Back up to a few weeks ago.  The night before New Year´s eve, or was it New Year's Eve itself?----three of us loaded some backpacks and headed up Cerro El Aguacate (the avocado) to camp overnight.  Even though it rained a good deal of the night, we had a splendid time communicating with the natural world from the bugs and the fruits to the mushrooms and the leaves, the twitching leaves that made us twitch too.  So difficult to describe adequately, but there are ways that we can listen to what the Earth says around us, and I'm interested in learning more about those ways, and even more interested in listening to what the Earth says.

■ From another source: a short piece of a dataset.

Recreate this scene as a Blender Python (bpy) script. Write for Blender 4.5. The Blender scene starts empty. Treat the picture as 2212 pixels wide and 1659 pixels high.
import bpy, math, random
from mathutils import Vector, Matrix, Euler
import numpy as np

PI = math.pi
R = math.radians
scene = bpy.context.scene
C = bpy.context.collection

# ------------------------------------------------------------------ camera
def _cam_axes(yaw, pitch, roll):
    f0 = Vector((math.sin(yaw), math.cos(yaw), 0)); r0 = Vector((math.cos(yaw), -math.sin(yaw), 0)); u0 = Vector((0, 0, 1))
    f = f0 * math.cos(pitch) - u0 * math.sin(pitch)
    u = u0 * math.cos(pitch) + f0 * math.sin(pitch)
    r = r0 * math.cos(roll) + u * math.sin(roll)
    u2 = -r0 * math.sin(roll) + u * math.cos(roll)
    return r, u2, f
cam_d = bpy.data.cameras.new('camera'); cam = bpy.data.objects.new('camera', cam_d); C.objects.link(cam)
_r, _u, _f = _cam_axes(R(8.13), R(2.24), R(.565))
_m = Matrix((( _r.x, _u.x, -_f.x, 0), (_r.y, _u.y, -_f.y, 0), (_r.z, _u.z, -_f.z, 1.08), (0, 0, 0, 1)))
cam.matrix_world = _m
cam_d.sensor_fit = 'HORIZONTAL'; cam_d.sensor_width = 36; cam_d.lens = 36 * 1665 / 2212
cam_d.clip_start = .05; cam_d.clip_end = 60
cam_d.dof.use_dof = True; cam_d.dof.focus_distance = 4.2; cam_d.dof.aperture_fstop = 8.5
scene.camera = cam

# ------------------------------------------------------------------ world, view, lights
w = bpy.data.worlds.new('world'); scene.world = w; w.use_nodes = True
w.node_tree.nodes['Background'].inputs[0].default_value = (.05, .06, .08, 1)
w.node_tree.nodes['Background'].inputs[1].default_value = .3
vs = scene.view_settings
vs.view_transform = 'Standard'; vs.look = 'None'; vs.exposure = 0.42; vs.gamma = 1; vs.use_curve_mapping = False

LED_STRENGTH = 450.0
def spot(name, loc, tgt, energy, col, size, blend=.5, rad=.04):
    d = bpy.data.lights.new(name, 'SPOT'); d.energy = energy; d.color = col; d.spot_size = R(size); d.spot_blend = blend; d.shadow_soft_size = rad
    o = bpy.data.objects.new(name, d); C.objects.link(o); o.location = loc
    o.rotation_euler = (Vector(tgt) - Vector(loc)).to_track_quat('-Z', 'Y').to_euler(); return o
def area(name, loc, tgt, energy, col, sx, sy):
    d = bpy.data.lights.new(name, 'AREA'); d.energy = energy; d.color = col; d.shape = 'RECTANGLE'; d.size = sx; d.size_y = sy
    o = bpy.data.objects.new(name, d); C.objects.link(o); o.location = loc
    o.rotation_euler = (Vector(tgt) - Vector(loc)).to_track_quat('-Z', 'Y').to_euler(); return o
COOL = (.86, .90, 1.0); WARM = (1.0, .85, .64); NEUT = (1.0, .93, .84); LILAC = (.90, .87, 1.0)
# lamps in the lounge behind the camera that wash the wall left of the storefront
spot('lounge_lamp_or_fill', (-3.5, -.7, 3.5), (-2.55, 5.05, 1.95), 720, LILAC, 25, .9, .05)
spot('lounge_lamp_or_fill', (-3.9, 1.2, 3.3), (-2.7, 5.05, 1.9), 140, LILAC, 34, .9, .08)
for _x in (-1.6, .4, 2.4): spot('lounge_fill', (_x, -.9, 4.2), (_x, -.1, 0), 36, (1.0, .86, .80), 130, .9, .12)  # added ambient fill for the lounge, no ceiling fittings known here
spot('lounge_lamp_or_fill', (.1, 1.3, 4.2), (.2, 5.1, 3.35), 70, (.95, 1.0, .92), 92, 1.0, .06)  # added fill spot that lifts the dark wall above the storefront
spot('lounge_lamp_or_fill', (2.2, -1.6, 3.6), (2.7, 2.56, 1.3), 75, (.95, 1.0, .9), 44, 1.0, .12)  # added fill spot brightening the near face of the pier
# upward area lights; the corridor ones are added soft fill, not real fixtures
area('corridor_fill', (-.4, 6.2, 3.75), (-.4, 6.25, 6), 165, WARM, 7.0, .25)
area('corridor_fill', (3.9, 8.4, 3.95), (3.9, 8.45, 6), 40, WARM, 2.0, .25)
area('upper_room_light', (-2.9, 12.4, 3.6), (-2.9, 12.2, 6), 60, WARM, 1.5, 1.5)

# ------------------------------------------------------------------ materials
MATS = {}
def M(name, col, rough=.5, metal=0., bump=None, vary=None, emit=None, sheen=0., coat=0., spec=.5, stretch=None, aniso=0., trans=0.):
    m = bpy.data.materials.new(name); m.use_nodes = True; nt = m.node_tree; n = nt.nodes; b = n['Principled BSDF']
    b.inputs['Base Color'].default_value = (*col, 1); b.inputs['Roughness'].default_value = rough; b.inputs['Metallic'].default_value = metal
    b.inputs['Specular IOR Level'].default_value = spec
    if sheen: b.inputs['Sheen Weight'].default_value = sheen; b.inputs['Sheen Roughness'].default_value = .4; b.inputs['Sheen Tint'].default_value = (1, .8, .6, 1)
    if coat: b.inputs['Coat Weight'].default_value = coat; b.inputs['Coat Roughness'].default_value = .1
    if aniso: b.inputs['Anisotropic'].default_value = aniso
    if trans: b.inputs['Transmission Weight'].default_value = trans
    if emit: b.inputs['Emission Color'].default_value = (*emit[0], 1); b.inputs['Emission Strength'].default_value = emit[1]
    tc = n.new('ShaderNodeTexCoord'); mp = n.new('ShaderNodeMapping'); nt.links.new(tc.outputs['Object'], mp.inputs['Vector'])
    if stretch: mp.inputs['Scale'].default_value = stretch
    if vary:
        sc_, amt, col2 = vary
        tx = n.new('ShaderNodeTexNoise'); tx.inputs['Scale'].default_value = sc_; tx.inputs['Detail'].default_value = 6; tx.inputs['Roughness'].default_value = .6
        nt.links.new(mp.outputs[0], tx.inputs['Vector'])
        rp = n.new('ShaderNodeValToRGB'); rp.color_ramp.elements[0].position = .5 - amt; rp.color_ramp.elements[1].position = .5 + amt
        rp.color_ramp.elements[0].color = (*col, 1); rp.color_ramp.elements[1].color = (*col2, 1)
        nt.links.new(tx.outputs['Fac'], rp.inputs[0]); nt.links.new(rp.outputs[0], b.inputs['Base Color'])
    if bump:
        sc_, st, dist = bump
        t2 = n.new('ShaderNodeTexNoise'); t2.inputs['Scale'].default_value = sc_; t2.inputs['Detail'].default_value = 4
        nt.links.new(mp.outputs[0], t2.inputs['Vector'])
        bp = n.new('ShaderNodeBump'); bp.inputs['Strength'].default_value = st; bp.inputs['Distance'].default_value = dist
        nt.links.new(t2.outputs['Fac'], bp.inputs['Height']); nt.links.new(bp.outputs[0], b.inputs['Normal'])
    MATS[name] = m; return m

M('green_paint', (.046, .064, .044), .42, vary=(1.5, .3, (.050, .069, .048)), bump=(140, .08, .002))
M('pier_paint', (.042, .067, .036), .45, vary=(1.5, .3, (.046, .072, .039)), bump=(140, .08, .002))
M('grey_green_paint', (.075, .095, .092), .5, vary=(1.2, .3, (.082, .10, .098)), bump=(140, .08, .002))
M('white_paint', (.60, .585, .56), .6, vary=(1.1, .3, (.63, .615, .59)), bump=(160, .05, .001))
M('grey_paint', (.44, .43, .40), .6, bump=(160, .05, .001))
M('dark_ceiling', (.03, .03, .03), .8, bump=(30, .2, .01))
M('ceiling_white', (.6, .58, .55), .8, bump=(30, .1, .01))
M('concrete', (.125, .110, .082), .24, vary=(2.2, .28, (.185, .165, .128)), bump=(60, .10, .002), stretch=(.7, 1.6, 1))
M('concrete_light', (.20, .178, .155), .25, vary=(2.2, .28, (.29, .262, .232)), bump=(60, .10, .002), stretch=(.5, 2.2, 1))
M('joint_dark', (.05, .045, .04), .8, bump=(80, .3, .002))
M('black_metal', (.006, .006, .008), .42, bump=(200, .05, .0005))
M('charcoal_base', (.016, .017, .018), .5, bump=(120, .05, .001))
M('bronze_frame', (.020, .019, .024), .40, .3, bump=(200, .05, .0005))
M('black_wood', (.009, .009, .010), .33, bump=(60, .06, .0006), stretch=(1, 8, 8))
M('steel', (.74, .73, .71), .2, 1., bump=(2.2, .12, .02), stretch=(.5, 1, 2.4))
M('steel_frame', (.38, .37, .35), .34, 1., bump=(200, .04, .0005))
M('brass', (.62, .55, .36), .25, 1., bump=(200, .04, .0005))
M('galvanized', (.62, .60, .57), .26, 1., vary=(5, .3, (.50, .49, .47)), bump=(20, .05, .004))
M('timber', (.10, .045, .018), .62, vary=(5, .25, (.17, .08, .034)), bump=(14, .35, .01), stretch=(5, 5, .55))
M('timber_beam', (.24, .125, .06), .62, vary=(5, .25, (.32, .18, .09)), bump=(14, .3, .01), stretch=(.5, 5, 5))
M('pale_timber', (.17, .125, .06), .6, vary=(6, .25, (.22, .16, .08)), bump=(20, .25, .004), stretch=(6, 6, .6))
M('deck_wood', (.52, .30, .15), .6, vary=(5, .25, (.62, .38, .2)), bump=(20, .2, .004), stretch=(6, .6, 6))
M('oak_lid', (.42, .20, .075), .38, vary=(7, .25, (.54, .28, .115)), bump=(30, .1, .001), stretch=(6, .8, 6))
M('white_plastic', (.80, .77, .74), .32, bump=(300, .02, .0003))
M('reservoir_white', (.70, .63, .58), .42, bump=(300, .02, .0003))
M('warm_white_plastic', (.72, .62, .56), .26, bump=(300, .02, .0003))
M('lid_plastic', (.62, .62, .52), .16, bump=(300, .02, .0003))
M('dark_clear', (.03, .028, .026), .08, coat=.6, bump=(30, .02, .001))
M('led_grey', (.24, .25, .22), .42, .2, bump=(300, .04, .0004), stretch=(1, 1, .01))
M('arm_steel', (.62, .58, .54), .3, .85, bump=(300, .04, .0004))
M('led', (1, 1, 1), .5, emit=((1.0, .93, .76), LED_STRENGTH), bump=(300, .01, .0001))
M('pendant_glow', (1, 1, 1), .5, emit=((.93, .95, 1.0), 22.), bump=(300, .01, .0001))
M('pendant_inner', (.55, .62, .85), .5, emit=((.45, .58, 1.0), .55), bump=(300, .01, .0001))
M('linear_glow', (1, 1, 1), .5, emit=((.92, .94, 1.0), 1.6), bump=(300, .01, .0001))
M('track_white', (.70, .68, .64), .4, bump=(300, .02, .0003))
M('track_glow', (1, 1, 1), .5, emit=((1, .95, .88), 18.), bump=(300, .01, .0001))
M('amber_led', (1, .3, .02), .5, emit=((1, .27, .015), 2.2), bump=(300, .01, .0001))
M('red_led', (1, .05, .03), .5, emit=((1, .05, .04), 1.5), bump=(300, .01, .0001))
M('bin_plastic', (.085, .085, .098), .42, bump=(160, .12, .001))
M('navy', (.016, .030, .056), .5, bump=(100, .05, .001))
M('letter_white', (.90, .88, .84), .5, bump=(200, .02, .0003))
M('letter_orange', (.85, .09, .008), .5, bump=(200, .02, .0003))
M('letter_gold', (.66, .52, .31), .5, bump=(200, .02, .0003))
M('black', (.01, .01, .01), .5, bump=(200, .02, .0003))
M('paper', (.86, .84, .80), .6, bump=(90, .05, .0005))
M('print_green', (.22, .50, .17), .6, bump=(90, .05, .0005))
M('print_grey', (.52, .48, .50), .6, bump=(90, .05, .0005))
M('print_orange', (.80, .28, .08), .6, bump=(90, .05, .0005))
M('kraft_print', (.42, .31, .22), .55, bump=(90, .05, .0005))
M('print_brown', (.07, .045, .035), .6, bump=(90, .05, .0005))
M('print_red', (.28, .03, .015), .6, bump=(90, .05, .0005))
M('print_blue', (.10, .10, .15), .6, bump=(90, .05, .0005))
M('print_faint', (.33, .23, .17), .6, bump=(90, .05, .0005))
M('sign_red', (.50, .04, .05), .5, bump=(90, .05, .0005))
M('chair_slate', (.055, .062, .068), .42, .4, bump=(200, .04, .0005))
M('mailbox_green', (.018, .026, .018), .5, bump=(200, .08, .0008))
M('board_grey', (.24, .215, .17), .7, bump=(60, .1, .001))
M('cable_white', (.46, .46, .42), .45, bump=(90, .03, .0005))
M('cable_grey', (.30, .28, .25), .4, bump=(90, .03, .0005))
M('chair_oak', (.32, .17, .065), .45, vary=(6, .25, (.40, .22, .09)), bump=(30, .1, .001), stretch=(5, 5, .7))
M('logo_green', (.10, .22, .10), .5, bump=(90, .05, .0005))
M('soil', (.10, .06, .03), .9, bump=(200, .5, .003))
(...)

It's an urgent message I think.
 
Christmas was a small affair at my counterpart's house.  I made a salad and they made the other salads and the roast bird, nearly the same meal they served on my birthday just a few days ago.  Time passes and if we don't appreciate it passing we miss out on a great gift of life, the opportunity to bear witness to our own lives, to be present in our own lives.  Every moment is special.
 
A great friend (and fiend) from before high school and beyond came to visit for 12 days recently and we did some nice traveling.  I'll post some of the many photos from the visit sometime. Would like to say when exactly but all I can say is that it will be in the future....heehe. Let's all get on with our lives again, and thanks to everyone who wrote me a nice little note on my birthday.  I really appreciate it.
 
Follow the path that you find before you, in the direction that makes the most sense for you.  Boy that sounds so trite.  Should have deleted it. = )  Ciao.